Lowenstein

wuCustodial

In my first real job, I worked for a small morning newspaper. My hours as a reporter were six o’clock at night until two a.m. in the morning. My normal hours were reversed. When everyone else was working, I was sleeping -- or trying to sleep, in full daylight, with the shades drawn in an un-airconditioned bedroom.

So I can partially picture the lifestyle change that hundreds of building custodians on the University of Florida campus will face if the university goes through with its plans to change them from a day shift to graveyard shift.

Now, most of the building custodians come to work around 5 a.m. and leave at 1:30 p.m. In the name of efficiency, the university wants to move about three-quarters of the workforce to an eleven p.m. to seven a.m. schedule. The university believes that the workforce can clean more rooms and sweep more floors if they can do their work when students, faculty and staff are not around.

The custodians and their union are opposed to the plan, which is scheduled to take effect around July 1. Can you blame them? They will have to try to sleep at a time when the heat, the daylight and the noise of normal daytime activities will make sleeping very very difficult.
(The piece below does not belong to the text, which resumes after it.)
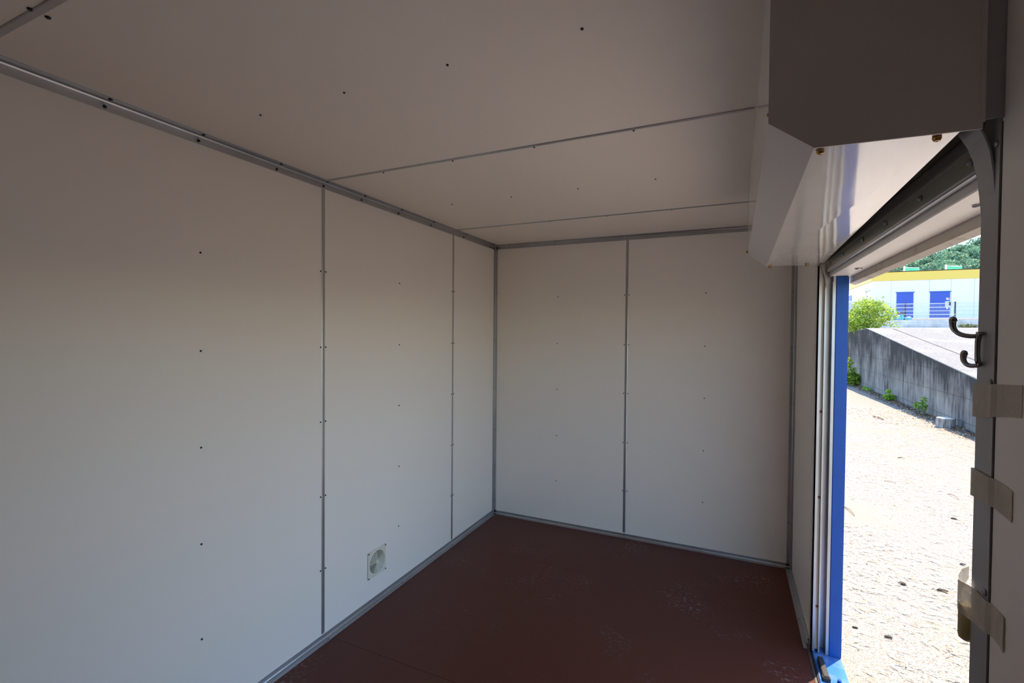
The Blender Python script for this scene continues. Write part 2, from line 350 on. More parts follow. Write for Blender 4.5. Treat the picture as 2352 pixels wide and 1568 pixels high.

They will be on a totally different living schedule from their working spouse. And they are likely to see far less of their children than they do today.

When I came to UF twenty-four years ago, all the building custodians worked the graveyard shift. The buildings were generally dirty. Some custodians held daytime jobs and were adept at finding places to sleep and goof off on their graveyard shifts. Supervision was difficult. The building lights burned all night long, at an increased energy cost.

When a man named Robert Cremer Jr. became director of Physical Plant about eighteen years ago, one of the first things he did was eliminate the graveyard shift. The change had an immediate positive effect. The deadheads working a second job departed. Morale increased. The buildings were cleaner and we could actually communicate with the people who cleaned our offices. We were human beings to them, and they to us.

As an administrator who took pride in the way our building looked, I liked the new system far better than the old. I could actually help supervise the custodial staff, and they could bring some of their complaints to me for corrective action.

Now we are told that the situation that existed 24 years ago is better than the one we have now. The custodial worker who cleans my current office was moved to the graveyard shift a year ago. I don’t notice that my office is any cleaner. He did a great job in the daytime, and an equally good job at night. But I miss seeing him on a daily basis, and I hope he misses seeing me.

I also hope the university will reconsider. What it is about to do will work a hardship on a lot of very decent, generally underpaid people. If more efficient, this new plan is certainly less humane, and, based on my own experience, I doubt if it will be more efficient, either.